### Task objective:
Look through the listing below and give the number of lines that hold "sqrt". Say nothing more.

━━━━━━━━

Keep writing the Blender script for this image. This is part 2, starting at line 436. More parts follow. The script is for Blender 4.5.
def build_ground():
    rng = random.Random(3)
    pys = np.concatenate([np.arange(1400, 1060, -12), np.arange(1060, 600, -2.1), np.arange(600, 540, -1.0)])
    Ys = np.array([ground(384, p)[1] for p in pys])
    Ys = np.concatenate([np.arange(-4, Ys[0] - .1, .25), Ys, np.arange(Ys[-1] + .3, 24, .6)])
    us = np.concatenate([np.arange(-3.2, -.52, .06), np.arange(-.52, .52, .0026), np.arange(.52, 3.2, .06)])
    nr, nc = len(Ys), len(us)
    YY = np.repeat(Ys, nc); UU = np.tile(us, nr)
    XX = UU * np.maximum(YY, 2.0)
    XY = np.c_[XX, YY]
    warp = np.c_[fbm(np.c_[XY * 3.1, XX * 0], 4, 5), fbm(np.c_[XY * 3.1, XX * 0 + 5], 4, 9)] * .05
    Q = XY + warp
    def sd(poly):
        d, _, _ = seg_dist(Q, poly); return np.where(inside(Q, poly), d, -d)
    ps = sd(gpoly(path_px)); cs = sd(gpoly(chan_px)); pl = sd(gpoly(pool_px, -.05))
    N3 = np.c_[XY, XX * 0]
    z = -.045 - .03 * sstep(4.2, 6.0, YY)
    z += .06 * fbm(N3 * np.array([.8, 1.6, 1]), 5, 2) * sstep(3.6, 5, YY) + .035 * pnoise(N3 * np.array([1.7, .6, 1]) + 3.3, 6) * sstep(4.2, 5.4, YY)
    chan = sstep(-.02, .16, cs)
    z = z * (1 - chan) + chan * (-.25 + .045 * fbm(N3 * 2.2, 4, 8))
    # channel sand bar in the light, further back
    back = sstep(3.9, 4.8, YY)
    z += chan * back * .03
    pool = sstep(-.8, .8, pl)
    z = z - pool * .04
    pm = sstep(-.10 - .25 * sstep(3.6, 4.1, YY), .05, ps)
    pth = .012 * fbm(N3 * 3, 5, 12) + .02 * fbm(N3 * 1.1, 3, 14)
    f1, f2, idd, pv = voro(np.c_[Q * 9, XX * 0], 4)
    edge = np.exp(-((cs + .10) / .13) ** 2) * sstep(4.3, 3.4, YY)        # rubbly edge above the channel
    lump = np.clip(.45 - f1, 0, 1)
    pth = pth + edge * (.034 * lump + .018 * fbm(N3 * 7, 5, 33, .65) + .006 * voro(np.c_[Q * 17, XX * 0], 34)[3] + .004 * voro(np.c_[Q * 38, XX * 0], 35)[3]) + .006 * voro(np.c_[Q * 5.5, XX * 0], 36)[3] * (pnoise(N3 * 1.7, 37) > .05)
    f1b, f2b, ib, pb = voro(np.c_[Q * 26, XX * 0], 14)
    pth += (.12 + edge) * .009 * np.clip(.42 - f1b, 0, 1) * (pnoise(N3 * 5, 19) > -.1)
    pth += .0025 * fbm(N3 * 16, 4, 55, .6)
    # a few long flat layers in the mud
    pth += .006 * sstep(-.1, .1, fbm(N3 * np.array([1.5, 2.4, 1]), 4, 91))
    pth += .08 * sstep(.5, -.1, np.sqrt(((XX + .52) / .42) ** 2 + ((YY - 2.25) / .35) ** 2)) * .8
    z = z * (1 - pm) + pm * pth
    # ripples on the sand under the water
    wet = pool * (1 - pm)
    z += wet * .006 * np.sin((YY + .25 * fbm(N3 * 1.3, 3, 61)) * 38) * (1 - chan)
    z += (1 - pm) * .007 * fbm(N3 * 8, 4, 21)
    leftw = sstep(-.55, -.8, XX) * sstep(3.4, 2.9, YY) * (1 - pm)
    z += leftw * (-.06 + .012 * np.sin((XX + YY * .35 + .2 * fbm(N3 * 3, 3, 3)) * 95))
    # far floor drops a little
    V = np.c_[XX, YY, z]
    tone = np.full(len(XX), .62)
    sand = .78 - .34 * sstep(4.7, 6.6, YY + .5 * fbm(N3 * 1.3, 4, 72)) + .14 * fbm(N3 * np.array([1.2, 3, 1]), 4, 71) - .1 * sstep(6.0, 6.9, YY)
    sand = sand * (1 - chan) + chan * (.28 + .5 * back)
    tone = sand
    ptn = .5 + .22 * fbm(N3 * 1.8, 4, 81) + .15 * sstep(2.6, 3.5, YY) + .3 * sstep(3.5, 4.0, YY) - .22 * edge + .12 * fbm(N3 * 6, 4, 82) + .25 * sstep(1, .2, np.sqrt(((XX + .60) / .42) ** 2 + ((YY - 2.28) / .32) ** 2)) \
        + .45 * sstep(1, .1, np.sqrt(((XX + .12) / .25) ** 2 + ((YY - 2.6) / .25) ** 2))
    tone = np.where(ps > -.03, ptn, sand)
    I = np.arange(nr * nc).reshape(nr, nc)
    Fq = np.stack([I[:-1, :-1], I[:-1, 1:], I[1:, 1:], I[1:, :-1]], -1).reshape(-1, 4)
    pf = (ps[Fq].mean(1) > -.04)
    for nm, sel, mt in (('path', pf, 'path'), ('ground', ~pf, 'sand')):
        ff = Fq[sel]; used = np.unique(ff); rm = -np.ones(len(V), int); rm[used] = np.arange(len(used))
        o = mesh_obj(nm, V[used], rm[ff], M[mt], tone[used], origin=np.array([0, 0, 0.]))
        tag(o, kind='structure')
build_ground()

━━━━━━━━

### Full solution:
3